Challenge → Identify the lines that contain the word "scene", then copy them.

Data shown →

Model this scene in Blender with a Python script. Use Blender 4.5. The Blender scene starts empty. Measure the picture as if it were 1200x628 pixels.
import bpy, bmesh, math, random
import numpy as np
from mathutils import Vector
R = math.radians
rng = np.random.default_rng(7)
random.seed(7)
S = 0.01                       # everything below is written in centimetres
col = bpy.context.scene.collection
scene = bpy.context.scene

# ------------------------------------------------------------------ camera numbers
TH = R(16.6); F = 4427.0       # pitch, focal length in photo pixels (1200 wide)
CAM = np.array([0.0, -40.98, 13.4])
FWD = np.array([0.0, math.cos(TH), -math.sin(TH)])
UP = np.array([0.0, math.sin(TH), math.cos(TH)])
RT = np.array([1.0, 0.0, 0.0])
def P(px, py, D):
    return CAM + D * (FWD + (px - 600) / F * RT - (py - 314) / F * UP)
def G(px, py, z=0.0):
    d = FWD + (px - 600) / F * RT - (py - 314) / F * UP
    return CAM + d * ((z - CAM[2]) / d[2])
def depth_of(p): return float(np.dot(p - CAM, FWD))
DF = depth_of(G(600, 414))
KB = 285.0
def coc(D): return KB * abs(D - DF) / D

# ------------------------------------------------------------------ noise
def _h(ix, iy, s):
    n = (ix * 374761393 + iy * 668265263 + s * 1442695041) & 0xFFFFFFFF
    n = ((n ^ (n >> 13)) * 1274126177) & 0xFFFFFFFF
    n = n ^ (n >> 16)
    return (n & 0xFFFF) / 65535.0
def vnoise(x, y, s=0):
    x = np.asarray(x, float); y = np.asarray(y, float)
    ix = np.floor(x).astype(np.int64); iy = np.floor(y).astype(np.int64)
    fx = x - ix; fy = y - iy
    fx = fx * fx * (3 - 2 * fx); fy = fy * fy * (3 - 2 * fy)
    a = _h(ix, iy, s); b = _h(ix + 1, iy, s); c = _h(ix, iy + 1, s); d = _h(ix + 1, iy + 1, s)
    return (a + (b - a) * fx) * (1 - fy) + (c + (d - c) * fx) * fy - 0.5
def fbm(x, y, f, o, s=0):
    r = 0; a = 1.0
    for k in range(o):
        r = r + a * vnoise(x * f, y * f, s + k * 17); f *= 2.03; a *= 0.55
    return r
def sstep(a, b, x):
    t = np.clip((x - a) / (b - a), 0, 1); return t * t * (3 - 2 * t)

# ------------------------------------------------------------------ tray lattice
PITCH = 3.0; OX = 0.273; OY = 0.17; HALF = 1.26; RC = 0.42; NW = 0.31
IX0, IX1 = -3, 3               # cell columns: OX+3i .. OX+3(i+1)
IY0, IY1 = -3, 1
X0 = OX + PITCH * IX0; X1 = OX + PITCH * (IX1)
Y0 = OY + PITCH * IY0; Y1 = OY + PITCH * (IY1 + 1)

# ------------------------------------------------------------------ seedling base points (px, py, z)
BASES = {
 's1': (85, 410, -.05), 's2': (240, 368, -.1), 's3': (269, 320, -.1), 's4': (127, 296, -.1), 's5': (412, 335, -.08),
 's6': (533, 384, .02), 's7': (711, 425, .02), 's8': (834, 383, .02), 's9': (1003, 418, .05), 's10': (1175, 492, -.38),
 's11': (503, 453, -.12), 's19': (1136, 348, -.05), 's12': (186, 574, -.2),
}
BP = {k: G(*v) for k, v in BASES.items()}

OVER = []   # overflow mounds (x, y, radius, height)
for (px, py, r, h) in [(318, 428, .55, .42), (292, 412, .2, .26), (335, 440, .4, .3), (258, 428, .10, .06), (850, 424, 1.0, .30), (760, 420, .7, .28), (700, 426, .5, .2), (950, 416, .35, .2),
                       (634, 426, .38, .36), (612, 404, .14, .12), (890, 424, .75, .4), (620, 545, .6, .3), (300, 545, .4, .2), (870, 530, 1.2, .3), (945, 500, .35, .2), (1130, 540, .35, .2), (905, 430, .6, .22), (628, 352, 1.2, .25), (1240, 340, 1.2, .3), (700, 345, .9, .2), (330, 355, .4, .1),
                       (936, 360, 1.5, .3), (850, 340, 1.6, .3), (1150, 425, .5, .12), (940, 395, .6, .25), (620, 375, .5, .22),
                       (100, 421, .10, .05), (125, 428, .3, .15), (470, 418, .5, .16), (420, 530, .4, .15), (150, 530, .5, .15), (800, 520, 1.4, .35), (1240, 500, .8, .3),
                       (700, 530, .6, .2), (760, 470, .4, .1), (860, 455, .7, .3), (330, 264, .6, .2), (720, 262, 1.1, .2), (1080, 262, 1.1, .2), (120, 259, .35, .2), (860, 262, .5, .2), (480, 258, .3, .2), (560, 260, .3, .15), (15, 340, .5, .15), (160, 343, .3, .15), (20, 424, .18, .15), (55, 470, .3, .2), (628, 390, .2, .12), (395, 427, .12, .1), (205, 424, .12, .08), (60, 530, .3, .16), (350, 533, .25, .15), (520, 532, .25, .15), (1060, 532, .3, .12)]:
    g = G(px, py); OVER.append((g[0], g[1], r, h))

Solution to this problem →
Model this scene in Blender with a Python script. Use Blender 4.5. The Blender scene starts empty. Measure the picture as if it were 1200x628 pixels.
col = bpy.context.scene.collection
scene = bpy.context.scene